The settlement agreement, reached with Phusion Projects LLC and its officers, Jaisen Freeman, Christopher Hunter and Jeffrey Wright, resolves claims that the company marketed and sold its “Four Loko” malt beverages to people under 21, promoting what the Attorney General’s Office called “dangerous and excessive consumption of the product.”

Phusion Projects also allegedly failed to disclose to consumers the effects and consequences of ingesting alcoholic beverages combined with caffeine.

As part of the settlement agreement, the company agreed not to manufacture caffeinated alcoholic beverages and to reform how it markets and promotes its non-caffeinated flavored malt beverages, including Four Loko.

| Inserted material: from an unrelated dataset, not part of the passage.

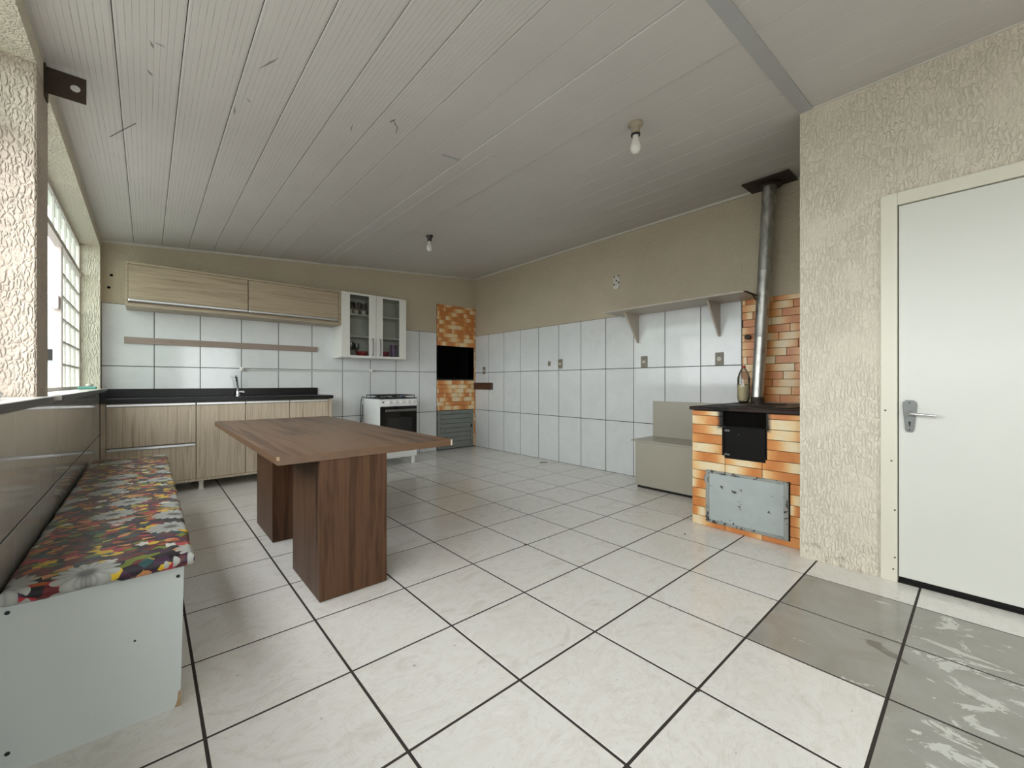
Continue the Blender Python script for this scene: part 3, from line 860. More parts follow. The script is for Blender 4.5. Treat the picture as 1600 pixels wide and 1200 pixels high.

Phusion and its officers also agreed not to promote binge drinking, driving while driving, consuming an alcoholic beverage by means of rapid ingestion technique or device or underage drinking; promote to consumers, wholesalers, distributors or marketers mixing its flavored malt beverages with products containing caffeine; hire underage persons, or actors under the age of 25, to promote alcoholic products; sell, offer for sale, distribute or promote alcoholic products to underage consumers; promote flavored malt beverages on school or college property, except at retail businesses licensed to sell such products; and distribute, sell, provide or promote merchandise bearing the brand name or logo of flavored malt beverages to underage persons.

The company also agreed to prevent the posting of, and promptly remove, from its websites and social media pages any postings that depict or describe the consumption of its caffeinated alcoholic drinks, the mixing of its flavored malt beverages with products containing caffeine or the misuse of alcohol; inform distributors and retailers that its flavored malt beverages contain alcohol; advise retailers to display its flavored malt beverages separate and apart from non-alcoholic products; and pay the state attorneys general who are signatories to the settlement and the city attorney for San Francisco $400,000.

The other states that joined Pennsylvania in the settlement were Arizona, Connecticut, Idaho, Illinois, Indiana, Iowa, Kansas, Kentucky, Main, Maryland, Massachusetts, Mississippi, New Mexico, New York, North Carolina, Ohio, Oregon, Tennessee and Washington.